Troubled retailer Ted Baker lurched into a fresh crisis today, admitting it had overstated the value of stock on its books.

The fashion brand, still attempting to recover from its “Hug-gate” scandal, told investors early analysis showed the value of inventory held on its balance sheet has been overstated by between £20 million to £25 million.

It stressed that “any adjustment to inventory value will have no cash impact and will relate to prior years”. But the market was less sanguine, and the shares plunged 10% before recovering, down 8p at 390p.

The company originally reported stock worth £225 million in the year to February 2019.

Ted Baker has hired lawyers from Freshfields Bruckhaus Deringer to undertake a review which will report to non-executive director Sharon Baylay. Independent accounts will also be involved in the review. Ted Baker’s auditor, KPMG, is under fire over a string of scandals including Carillion’s collapse and corruption in South Africa.

The discovery comes just weeks after new finance chief Rachel Osborne, formerly of Debenhams and Domino’s Pizza, joined the fashion brand. She replaced Charles Anderson, who left to join Mulberry in October after 17 years with Ted Baker.
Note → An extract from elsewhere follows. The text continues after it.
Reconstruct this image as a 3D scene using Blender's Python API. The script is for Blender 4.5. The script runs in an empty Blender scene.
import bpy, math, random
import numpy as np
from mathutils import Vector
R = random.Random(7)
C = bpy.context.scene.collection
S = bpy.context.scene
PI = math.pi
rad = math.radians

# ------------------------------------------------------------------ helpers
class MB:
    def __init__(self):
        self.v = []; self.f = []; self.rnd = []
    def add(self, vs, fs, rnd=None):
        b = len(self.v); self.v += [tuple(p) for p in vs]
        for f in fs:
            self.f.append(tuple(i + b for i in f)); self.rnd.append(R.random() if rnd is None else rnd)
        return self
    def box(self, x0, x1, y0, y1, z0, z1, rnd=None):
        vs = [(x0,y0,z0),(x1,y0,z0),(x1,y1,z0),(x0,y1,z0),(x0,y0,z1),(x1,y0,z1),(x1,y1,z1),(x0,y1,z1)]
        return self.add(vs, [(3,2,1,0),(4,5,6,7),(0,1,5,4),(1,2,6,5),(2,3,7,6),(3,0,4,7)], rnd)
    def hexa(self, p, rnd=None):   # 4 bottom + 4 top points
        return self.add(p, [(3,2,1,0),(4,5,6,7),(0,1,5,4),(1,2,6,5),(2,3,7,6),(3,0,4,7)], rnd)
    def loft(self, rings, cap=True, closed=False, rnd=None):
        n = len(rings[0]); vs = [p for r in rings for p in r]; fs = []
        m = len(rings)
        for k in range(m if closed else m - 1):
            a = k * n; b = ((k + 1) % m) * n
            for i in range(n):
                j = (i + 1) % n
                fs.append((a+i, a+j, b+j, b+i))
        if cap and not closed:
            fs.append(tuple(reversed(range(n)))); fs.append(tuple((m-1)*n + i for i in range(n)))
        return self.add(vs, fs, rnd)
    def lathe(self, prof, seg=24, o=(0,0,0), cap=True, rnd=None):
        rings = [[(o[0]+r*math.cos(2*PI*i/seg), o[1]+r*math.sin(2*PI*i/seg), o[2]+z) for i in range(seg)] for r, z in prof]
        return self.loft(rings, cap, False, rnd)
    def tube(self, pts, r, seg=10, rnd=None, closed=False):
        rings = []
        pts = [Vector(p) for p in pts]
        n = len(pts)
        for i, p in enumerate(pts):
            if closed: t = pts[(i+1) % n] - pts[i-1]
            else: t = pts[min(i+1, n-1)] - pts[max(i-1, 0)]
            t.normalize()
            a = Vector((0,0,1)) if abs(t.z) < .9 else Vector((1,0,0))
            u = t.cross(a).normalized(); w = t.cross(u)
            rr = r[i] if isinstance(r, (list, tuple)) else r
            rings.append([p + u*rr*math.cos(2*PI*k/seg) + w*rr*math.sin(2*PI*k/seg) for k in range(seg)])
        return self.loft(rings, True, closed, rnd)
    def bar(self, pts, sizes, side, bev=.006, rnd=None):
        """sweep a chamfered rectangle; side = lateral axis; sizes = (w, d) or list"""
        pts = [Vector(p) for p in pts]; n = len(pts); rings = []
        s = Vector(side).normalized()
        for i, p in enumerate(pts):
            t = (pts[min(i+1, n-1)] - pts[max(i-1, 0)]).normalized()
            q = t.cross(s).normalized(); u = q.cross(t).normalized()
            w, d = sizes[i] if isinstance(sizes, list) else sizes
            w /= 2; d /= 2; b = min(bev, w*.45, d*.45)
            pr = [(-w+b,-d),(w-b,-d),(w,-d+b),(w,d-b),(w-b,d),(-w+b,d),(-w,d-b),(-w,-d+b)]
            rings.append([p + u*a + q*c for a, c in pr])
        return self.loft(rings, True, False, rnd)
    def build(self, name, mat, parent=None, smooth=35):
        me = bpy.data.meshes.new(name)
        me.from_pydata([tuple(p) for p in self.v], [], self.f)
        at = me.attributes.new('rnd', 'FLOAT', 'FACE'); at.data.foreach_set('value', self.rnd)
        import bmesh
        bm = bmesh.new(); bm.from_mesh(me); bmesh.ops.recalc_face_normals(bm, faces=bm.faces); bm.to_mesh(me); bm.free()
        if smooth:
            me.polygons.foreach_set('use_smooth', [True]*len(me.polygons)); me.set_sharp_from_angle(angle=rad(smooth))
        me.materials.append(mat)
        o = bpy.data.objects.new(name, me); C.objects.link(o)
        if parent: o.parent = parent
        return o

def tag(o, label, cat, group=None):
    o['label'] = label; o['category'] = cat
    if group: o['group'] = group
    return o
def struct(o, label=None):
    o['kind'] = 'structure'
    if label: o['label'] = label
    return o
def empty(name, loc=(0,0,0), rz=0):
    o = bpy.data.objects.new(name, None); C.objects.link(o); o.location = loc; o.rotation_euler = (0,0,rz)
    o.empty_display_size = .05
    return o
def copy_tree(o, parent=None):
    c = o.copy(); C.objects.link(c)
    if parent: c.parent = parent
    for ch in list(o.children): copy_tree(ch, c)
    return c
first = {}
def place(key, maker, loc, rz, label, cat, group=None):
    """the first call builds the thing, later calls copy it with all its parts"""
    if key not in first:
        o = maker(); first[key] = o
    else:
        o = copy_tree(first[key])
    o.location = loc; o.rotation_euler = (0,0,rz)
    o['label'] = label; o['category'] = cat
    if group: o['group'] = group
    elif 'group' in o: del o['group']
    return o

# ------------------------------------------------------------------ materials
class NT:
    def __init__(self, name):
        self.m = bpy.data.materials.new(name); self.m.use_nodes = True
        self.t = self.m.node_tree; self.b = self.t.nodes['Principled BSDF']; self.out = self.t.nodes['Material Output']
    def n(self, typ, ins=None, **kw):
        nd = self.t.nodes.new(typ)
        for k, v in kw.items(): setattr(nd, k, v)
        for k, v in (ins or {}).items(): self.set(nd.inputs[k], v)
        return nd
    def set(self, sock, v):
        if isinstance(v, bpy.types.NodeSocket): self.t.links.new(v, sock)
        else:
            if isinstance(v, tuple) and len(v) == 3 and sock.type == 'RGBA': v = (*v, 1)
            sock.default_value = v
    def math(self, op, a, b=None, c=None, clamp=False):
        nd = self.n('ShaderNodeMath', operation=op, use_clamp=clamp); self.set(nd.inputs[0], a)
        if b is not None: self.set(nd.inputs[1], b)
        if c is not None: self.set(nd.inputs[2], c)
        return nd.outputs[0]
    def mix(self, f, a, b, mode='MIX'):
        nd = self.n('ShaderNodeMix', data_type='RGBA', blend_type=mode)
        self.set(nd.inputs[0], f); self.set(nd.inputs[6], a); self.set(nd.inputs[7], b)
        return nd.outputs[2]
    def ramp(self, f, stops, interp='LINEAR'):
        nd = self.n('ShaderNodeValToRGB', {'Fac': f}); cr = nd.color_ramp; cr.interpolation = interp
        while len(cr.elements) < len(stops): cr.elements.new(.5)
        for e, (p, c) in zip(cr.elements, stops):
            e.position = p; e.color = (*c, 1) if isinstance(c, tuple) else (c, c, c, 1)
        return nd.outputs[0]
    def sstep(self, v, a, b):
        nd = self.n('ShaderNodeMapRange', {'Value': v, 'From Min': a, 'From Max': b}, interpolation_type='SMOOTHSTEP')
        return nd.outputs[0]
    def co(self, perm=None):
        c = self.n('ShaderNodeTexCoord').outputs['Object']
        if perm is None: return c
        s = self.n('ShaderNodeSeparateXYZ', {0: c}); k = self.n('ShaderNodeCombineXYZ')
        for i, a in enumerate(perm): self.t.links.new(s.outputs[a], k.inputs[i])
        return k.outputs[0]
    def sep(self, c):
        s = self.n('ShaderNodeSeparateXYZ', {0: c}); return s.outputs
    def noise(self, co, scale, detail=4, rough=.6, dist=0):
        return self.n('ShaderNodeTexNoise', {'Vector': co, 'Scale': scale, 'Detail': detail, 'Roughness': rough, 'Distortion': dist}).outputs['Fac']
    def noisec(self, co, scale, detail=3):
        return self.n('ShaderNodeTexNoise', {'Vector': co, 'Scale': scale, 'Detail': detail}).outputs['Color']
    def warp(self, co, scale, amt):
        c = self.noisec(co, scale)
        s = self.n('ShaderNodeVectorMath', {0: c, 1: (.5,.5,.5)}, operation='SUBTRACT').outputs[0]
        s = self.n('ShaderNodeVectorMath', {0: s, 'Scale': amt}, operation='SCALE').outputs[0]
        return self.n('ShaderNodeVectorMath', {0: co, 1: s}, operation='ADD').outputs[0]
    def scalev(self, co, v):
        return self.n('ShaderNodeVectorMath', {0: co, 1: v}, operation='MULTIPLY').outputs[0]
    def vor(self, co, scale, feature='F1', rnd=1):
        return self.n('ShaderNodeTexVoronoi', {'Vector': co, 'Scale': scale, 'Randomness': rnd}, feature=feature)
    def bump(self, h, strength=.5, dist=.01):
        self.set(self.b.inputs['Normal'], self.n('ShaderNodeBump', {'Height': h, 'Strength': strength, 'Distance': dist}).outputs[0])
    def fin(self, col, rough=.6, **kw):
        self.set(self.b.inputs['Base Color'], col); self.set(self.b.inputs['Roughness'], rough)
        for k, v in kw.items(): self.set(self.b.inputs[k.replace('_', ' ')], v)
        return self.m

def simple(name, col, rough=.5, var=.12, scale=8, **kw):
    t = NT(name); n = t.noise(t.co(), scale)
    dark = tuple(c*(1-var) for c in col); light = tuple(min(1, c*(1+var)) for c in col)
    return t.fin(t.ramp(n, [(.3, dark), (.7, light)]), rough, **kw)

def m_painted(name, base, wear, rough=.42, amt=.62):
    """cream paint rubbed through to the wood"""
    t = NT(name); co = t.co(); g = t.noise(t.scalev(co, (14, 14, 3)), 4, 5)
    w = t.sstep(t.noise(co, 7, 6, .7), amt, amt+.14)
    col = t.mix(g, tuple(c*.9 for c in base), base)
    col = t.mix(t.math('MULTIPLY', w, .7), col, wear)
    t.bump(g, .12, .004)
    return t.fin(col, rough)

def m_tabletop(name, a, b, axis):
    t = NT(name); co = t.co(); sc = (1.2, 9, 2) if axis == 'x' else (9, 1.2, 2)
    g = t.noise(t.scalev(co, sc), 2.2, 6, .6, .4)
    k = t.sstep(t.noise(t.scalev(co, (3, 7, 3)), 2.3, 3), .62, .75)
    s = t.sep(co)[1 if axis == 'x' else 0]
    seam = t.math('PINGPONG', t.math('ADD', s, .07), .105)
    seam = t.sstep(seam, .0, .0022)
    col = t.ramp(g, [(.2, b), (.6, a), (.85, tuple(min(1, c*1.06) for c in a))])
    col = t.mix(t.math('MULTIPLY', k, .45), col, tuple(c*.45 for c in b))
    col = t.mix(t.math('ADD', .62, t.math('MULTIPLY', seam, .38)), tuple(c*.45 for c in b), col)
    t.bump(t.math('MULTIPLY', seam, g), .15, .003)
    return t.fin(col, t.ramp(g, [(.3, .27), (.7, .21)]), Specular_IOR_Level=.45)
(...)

The company said: “Ted Baker is committed to ensuring the independent review is completed in an efficient and transparent manner and will update the market as appropriate.”

Independent retail analyst Nick Bubb said: “The top lawyers Freshfields have been brought in to lead an independent inquiry into the issue, which leaves the credibility of the new management team and its control systems wearing dangerously thin.”

Analysts at Liberum called the news “less than ideal” while Peel Hunt said: “Ultimately it is an accounting slip rather than a cash issue, but for Ted this compounds the pressure on already weakened investor confidence levels.”

It is the second time in a year it has had to hire lawyers to investigate the company. Herbert Smith Freehills probed allegations of misconduct towards founder and former chief executive Ray Kelvin, left, including “forced hugs”.

Kelvin, who founded the company in 1988, resigned in March but remains its largest shareholder, with 35%. He has been linked with a potential bid to take it private.

The shares began the year at 1571p but Kelvin’s departure, coupled with a run of poor trading amid tough conditions for fashion retailers, have pummelled the stock. The retailer faces a crucial Christmas trading period.